Devil Remains in the Detail after NYC Teacher Contract Announcement

For months we have been urging the administration to solve the problem of the ATR pool in a way that will keep ineffective teachers out of the classroom. We have not yet seen the fine print, and while we're optimistic that the administration heeded our call, we will remain vigilant in ensuring that no child will be forced to suffer an ineffective teacher.

We have long supported merit pay for teachers, making it easier to remove ineffective teachers, and not only increasing the number of charter schools, but emulating those practices in district schools. There are some signs that the administration has recognized the efficacy of signature proposals of the education reform movement. If true, it's very encouraging. However, the devil's in the details and in the execution so we will be watching closely.


  • The City is saying that an arbitrator may make a decision to terminate based upon two write ups from principals -- but they don't have to. So, this could represent an improvement if there was an arbitrator who wanted to remove low performing teachers. If the arbitrator does not want to remove low performing teachers - as has historically been the case - then this represents no real change.
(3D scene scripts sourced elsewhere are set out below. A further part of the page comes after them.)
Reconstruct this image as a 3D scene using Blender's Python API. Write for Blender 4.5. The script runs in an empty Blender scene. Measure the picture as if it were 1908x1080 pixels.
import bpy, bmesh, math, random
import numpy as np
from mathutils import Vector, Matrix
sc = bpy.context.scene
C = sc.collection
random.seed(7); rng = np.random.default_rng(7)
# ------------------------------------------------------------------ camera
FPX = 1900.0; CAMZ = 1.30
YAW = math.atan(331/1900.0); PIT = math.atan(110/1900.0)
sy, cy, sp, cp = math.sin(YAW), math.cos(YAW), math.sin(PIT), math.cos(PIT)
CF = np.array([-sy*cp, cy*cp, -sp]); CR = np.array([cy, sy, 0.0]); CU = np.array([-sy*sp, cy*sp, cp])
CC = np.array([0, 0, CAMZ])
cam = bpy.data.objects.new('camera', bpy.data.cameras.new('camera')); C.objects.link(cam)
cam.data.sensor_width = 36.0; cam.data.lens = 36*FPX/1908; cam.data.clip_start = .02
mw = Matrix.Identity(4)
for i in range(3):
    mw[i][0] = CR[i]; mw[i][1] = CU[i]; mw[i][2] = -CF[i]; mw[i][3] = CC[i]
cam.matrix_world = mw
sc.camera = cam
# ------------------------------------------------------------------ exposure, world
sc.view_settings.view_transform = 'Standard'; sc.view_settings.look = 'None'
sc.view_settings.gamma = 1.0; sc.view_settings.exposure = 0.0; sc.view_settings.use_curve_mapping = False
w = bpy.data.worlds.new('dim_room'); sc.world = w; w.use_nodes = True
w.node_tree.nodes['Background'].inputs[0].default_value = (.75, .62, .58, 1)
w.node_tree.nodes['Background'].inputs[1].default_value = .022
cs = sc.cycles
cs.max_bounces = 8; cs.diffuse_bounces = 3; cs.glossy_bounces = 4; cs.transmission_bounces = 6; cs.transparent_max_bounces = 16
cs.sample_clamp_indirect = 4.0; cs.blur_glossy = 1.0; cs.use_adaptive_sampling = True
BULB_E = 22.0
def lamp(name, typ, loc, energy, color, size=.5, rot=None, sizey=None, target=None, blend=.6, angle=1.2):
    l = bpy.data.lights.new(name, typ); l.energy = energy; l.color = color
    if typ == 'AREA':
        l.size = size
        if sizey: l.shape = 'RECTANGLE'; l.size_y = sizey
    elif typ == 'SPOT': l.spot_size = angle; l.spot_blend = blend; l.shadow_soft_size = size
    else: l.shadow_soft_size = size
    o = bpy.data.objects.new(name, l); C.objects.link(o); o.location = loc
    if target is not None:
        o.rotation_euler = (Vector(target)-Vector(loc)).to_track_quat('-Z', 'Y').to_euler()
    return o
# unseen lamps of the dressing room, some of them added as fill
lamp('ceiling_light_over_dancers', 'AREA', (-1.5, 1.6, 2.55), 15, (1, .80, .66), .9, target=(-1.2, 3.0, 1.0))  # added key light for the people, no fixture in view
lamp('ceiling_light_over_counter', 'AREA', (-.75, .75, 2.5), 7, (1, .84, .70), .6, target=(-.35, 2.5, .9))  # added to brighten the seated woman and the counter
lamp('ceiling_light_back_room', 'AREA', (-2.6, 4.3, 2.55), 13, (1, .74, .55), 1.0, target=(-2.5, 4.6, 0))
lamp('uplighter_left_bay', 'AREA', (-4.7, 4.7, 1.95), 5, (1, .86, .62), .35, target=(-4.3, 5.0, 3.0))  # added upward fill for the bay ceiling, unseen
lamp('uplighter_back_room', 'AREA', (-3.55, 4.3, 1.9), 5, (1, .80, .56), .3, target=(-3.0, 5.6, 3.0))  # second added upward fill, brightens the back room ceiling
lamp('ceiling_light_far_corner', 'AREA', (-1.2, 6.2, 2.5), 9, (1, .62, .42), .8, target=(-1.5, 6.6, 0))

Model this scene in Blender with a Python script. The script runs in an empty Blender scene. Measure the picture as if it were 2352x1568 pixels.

  • The law right now sets a high standard of misconduct for a teacher to be terminated -- is the City going to change that standard in the law, or will this collective bargaining agreement override the law? It's hard to believe that two days of observations could lead to the termination of a tenured teacher.

  • We will know if this is real based on what Mike Mulgrew says to ATR teachers -- if he tells them, "We will fight for you and will not allow these two write-ups to cause you to unfairly lose your job" then this policy will not adequately protect children from ineffective teachers.

"Hard to Staff School Differential"

  • If every existing teacher in a "hard to staff" school gets a $5,000 bonus, then you're incentivizing all of those teachers -- regardless of their effectiveness -- to remain. Presumably a school that is "hard to staff" is also low-performing. That means that you're incentivizing an ineffective team to remain stable.

  • The big question is -- does a teacher need to be rated effective or highly effective in order to get this bonus? If the children continue to perform poorly, will the bonuses no longer continue? If that is not the case, then these bonuses are just a giveaway to the adults and will not produce results for children.

"Reward the Best Teachers and Keep them in the Classroom":

  • The City could have taken this a step further and could have eliminated steps and lanes for all teachers. Right now, if a teacher attains extra degrees, which research shows has no impact on student outcomes, then they can get salary increases. It remains to be seen whether changes to steps and lanes will be made.

PROSE Schools:

The levels of freedom and accountability will make all the difference here.

  • It's great that the district wants to emulate practices of charter schools, but it remains to be seen just how much autonomy the school principal will have and just what provisions of the teachers contract the school can choose to ignore. Can a school choose to increase class size as a way to afford art class?

  • The central compact with charters is that they get more freedom in exchange for more accountability -- will there be any change to the accountability of these schools?

Re-programming the school day:

  • While increased time for professional development and parent engagement are good things, we're disappointed that there will be a reduction in instructional time of 37.5 minutes per day for children. The trend nationally has been to extend instructional time, not reduce it. How will the City ensure that struggling students get additional support?

  • If the Tuesday block does not get filled with parent appointments, does the principal have the freedom to assign that teacher to a co-planning period or to tutor struggling students 1:1?

"Fire Teachers Who Behave Inappropriately"

  • By adding additional criteria, the City is not actually making it easier to terminate teachers who've engaged in misconduct. Teachers who have engaged in misconduct according to the current criteria are not able to be removed easily. Adding more criteria will not change this process.